As I mentioned earlier, the period between the second half of March and April is typically marked by seasonal weakness, which is also supported by four bullish cases that align with the conditions in the KLCI. The recent escalation of tensions between Iran and Israel has created a substantial opportunity for investors to consider quality companies, especially if their share prices drop.
The conflict between Israel and Iran appears to be drawing to a close. Meanwhile, the VIX—a measure of market volatility—consistently remains below 18, suggesting stability. The VIX 4m-1m is in backwardation, indicating that the U.S. market S&P500 has experienced a pullback. So far, it has only reached 5.73%, which seems to have been completed. This scenario presents a significant opportunity to acquire more shares and benefit from the market trend. The S&P 500 is currently recovering from this dip. Markets appear to be adapting to the ongoing tensions and becoming accustomed to the situation. If upcoming corporate earnings are favorable and inflation is managed well, the positive market trend could continue.
Considering both the VIX and the KLCI index, there is a clear correlation between the two indicators. The higher the VIX index, the more pronounced the market pullbacks and corrections. Although the recent pullback has been minimal, it still presents excellent investment opportunities in quality companies.

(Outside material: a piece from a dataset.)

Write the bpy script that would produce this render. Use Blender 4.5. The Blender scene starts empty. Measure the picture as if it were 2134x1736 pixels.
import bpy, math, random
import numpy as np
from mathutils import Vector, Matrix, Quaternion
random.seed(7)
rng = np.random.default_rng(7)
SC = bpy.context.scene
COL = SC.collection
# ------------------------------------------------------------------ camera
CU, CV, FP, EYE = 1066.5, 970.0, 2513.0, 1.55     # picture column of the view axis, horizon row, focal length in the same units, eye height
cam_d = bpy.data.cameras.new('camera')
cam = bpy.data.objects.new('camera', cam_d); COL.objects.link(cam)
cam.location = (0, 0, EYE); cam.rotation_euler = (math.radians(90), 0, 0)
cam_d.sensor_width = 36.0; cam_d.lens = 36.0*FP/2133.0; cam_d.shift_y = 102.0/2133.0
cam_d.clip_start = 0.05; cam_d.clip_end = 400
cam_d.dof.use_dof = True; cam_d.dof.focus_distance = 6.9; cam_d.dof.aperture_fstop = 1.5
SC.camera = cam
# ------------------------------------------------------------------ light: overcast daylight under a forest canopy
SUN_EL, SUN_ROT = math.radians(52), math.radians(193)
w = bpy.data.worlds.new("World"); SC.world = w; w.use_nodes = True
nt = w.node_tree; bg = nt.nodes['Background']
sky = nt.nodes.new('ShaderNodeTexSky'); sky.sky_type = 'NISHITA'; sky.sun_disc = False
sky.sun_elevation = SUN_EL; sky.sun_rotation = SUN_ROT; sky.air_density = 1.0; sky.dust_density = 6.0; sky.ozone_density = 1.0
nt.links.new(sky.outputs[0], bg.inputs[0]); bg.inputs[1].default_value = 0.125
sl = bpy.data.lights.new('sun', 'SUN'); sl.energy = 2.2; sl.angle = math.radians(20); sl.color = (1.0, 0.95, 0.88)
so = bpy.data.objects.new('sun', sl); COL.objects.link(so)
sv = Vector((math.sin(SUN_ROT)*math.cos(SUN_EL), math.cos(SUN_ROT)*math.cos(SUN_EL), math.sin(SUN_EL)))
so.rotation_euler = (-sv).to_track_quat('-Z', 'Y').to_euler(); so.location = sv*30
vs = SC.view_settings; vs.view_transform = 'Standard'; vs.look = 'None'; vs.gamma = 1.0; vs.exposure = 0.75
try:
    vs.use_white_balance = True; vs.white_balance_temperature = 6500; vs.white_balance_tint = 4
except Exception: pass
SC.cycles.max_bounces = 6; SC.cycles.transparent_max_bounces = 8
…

We can continue to expect that the KLCI has a bullish outlook this year.
After breaking through resistance, the China Hang Seng Index (HSI) has entered a short-to-medium-term technical bull market, with prices closing above 20% from the bear market low. Additionally, we observe a double bottom pattern, affirming that the worst is behind us. Confirmation of the new bull market will come with the 50-day moving average (50MA) crossing both the 150-day (150MA) and 200-day (200MA) moving averages. China's recovery is poised to significantly impact the commodity market and will also be advantageous for the Malaysian market and currency.